_Task directions_
Wherever a line in the data below holds "runs", copy that line.

■ ■ ■ ■ ■

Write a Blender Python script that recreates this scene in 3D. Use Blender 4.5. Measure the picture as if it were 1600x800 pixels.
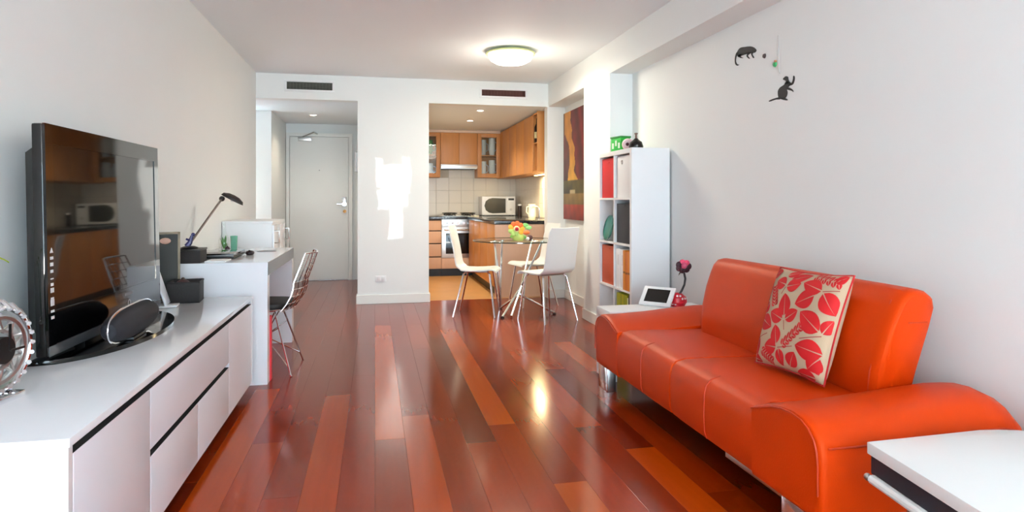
import bpy, bmesh, math, random
from mathutils import Vector, Matrix
for o in list(bpy.data.objects): bpy.data.objects.remove(o, do_unlink=True)
S = bpy.context.scene
C = S.collection
PI = math.pi
rnd = random.Random(7)

# ------------------------------------------------------------------ camera
cd = bpy.data.cameras.new('camera'); cam = bpy.data.objects.new('camera', cd); C.objects.link(cam)
cam.location = (0, 0, 1.134); cam.rotation_euler = (PI/2, 0, -0.209)
cd.sensor_width = 36; cd.lens = 36*1010/1600; cd.shift_y = -86/1600; cd.clip_start = 0.05
S.camera = cam
# ------------------------------------------------------------------ world, daylight, exposure
W = bpy.data.worlds.new('sky'); S.world = W; W.use_nodes = True
nt = W.node_tree; nt.nodes.clear()
wo = nt.nodes.new('ShaderNodeOutputWorld'); bg = nt.nodes.new('ShaderNodeBackground')
bg.inputs['Color'].default_value = (0.665, 0.865, 1.01, 1); bg.inputs['Strength'].default_value = 12.0
nt.links.new(bg.outputs[0], wo.inputs[0])
S.view_settings.view_transform = 'Standard'; S.view_settings.look = 'None'
S.view_settings.exposure = 0.2; S.view_settings.gamma = 1; S.view_settings.use_curve_mapping = False

sl = bpy.data.lights.new('sun', 'SUN'); sl.energy = 800; sl.color = (1, .98, .94); sl.angle = .01     # aimed at the added bounce slab outside, not into the room
so_ = bpy.data.objects.new('sun', sl); C.objects.link(so_); so_.rotation_euler = (0, -math.radians(42), 0)
def portal(name, loc, rot, sx, sy):           # window opening that guides the sky light in
    l = bpy.data.lights.new(name, 'AREA'); l.shape = 'RECTANGLE'; l.size = sx; l.size_y = sy
    l.cycles.is_portal = True
    o = bpy.data.objects.new(name, l); C.objects.link(o); o.location = loc; o.rotation_euler = rot
    return o
def lamp(name, kind, loc, power, col, size=0.05, rot=(0,0,0), parent=None, **kw):
    l = bpy.data.lights.new(name, kind); l.energy = power; l.color = col
    if kind == 'AREA': l.size = size
    else: l.shadow_soft_size = size
    for k, v in kw.items(): setattr(l, k, v)
    o = bpy.data.objects.new(name, l); C.objects.link(o); o.location = loc; o.rotation_euler = rot
    if parent: 
        o.parent = parent; o.location = MAT[parent.name].inverted() @ Vector(loc)
    return o
XL, XR, XP, YB, ZC, ZH = -1.237, 2.183, 1.977, 7.287, 2.5, 2.232
YF = -3.6
portal('daylight_portal', (0.47, YF, 1.27), (PI/2, 0, 0), 3.3, 2.4)

# ------------------------------------------------------------------ helpers
MAT = {}
def lin(c):
    return tuple((v/12.92 if v <= .04045 else ((v+.055)/1.055)**2.4) for v in (x/255 for x in c))
def mat(name, rgb, rough=.5, metal=0, var=.04, scale=8, bump=0, coat=0, spec=.5, emit=0, trans=0, bscale=None, stretch=None, ior=1.45):
    m = bpy.data.materials.new(name); m.use_nodes = True
    t = m.node_tree; b = t.nodes['Principled BSDF']
    c = lin(rgb)
    b.inputs['Roughness'].default_value = rough; b.inputs['Metallic'].default_value = metal
    b.inputs['Specular IOR Level'].default_value = spec; b.inputs['Coat Weight'].default_value = coat
    b.inputs['Coat Roughness'].default_value = .05
    b.inputs['Transmission Weight'].default_value = trans; b.inputs['IOR'].default_value = ior
    tc = t.nodes.new('ShaderNodeTexCoord'); src = tc.outputs['Object']
    if stretch:
        mp = t.nodes.new('ShaderNodeMapping'); mp.inputs['Scale'].default_value = stretch
        t.links.new(src, mp.inputs[0]); src = mp.outputs[0]
    n = t.nodes.new('ShaderNodeTexNoise'); n.inputs['Scale'].default_value = scale; n.inputs['Detail'].default_value = 4
    t.links.new(src, n.inputs['Vector'])
    mx = t.nodes.new('ShaderNodeMix'); mx.data_type = 'RGBA'
    mx.inputs[6].default_value = (*[max(0, v*(1-var)) for v in c], 1)
    mx.inputs[7].default_value = (*[min(1, v*(1+var)) for v in c], 1)
    t.links.new(n.outputs['Fac'], mx.inputs[0]); t.links.new(mx.outputs[2], b.inputs['Base Color'])
    if bump:
        n2 = t.nodes.new('ShaderNodeTexNoise'); n2.inputs['Scale'].default_value = bscale or scale*6; n2.inputs['Detail'].default_value = 3
        t.links.new(src, n2.inputs['Vector'])
        bp = t.nodes.new('ShaderNodeBump'); bp.inputs['Strength'].default_value = bump; bp.inputs['Distance'].default_value = .002
        t.links.new(n2.outputs['Fac'], bp.inputs['Height']); t.links.new(bp.outputs[0], b.inputs['Normal'])
    if emit:
        b.inputs['Emission Color'].default_value = (*c, 1); b.inputs['Emission Strength'].default_value = emit
    return m

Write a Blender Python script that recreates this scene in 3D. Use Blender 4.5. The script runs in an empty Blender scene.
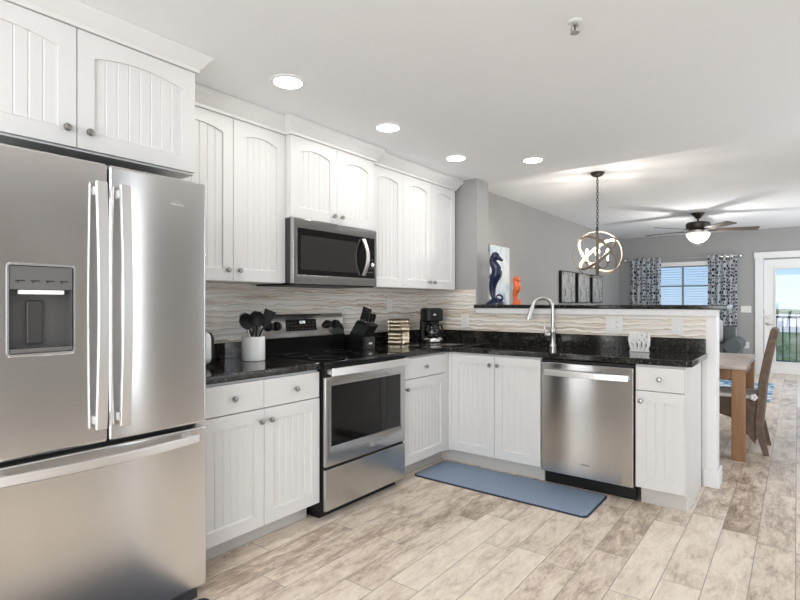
import bpy, bmesh, math, random
from mathutils import Vector, Matrix
R = math.radians
PI = math.pi
random.seed(7)
S = bpy.context.scene
C = S.collection

# ------------------------------------------------------------------ camera, world, light, exposure
cam_d = bpy.data.cameras.new('camera')
cam = bpy.data.objects.new('camera', cam_d)
C.objects.link(cam)
cam.location = (2.8125, 0.0, 1.2554)
cam.rotation_euler = (R(90), 0, R(37.506))
cam_d.sensor_width = 36.0
cam_d.lens = 36.0 * 517.72 / 800.0
cam_d.shift_y = 3.17 / 800.0
cam_d.clip_start = 0.05
cam_d.clip_end = 1000
S.camera = cam

S.view_settings.view_transform = 'Standard'
S.view_settings.look = 'None'
S.view_settings.gamma = 1.0
S.view_settings.use_curve_mapping = False
S.view_settings.exposure = 0.16
S.cycles.use_denoising = True
S.cycles.max_bounces = 10
S.cycles.diffuse_bounces = 6
S.cycles.glossy_bounces = 5
S.cycles.transparent_max_bounces = 12
S.cycles.sample_clamp_indirect = 6.0
S.cycles.caustics_reflective = False
S.cycles.caustics_refractive = False

W = bpy.data.worlds.new('sky')
S.world = W
W.use_nodes = True
wn, wl = W.node_tree.nodes, W.node_tree.links
wn.clear()
wo = wn.new('ShaderNodeOutputWorld')
wb = wn.new('ShaderNodeBackground')
wt = wn.new('ShaderNodeTexCoord')
wsep = wn.new('ShaderNodeSeparateXYZ')
wr = wn.new('ShaderNodeValToRGB')
wr.color_ramp.elements[0].position = 0.0
wr.color_ramp.elements[0].color = (0.50, 0.69, 0.90, 1)
wr.color_ramp.elements[1].position = 0.45
wr.color_ramp.elements[1].color = (0.22, 0.45, 0.85, 1)
e = wr.color_ramp.elements.new(0.1)
e.color = (0.36, 0.60, 0.93, 1)
wl.new(wt.outputs['Generated'], wsep.inputs[0])
wl.new(wsep.outputs['Z'], wr.inputs[0])
wl.new(wr.outputs[0], wb.inputs[0])
wb.inputs[1].default_value = 1.05
wl.new(wb.outputs[0], wo.inputs[0])

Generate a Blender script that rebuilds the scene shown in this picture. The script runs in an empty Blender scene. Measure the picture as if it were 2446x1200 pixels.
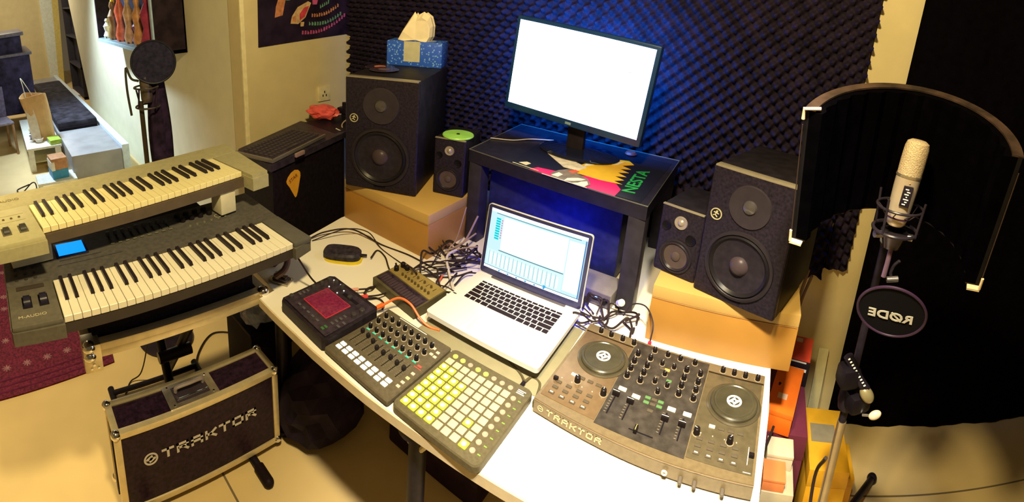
import bpy, bmesh, math, random
from mathutils import Vector, Matrix
random.seed(7)
PI = math.pi
S = bpy.context.scene
COL = S.collection

# ------------------------------------------------------------------ camera
CAM_Z = 1.7406
pit, rol, yaw = 0.2317, 0.0835, 0.52
right = Vector((1, 0, 0)); fwd = Vector((0, math.cos(pit), -math.sin(pit))); up = Vector((0, math.sin(pit), math.cos(pit)))
r2 = right * math.cos(rol) + up * math.sin(rol)
u2 = -right * math.sin(rol) + up * math.cos(rol)
RZ = Matrix.Rotation(yaw, 3, 'Z')
r2, u2, f2 = RZ @ r2, RZ @ u2, RZ @ fwd
cam = bpy.data.cameras.new('camera')
cam.type = 'PANO'
cam.panorama_type = 'CENTRAL_CYLINDRICAL'
hu = 1223 / 1180.42
cam.central_cylindrical_range_u_min = -hu
cam.central_cylindrical_range_u_max = hu
cam.central_cylindrical_range_v_min = -(1200 - 243.25) / 1132.13
cam.central_cylindrical_range_v_max = 243.25 / 1132.13
cam.central_cylindrical_radius = 1.0
cam.clip_start = 0.02
camo = bpy.data.objects.new('camera', cam)
COL.objects.link(camo)
camo.matrix_world = Matrix(((r2.x, u2.x, -f2.x, 0), (r2.y, u2.y, -f2.y, 0), (r2.z, u2.z, -f2.z, CAM_Z), (0, 0, 0, 1)))
S.camera = camo

# ------------------------------------------------------------------ light
S.view_settings.view_transform = 'Standard'
S.view_settings.look = 'None'
S.view_settings.gamma = 1.0
S.view_settings.use_curve_mapping = False
S.view_settings.exposure = 0.08
S.cycles.use_denoising = True
S.cycles.max_bounces = 6
W = bpy.data.worlds.new('world'); S.world = W; W.use_nodes = True
W.node_tree.nodes['Background'].inputs[0].default_value = (0.60, 0.45, 0.25, 1)
W.node_tree.nodes['Background'].inputs[1].default_value = 0.14

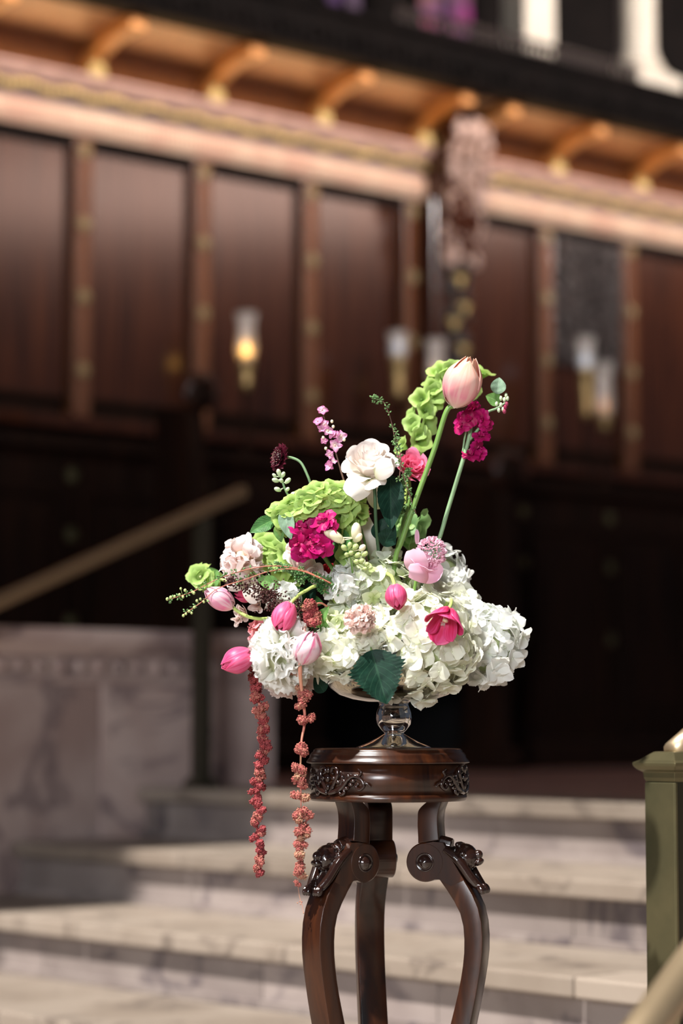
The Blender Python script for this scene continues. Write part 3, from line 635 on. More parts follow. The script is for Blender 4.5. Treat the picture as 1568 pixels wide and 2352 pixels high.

■ ■ ■ ■ ■

_Exercise response_
Write a Blender Python script that recreates this scene in 3D. Use Blender 4.5. The script runs in an empty Blender scene.
Generate a Blender script that rebuilds the scene shown in this picture. The script runs in an empty Blender scene. Measure the picture as if it were 2446x1200 pixels.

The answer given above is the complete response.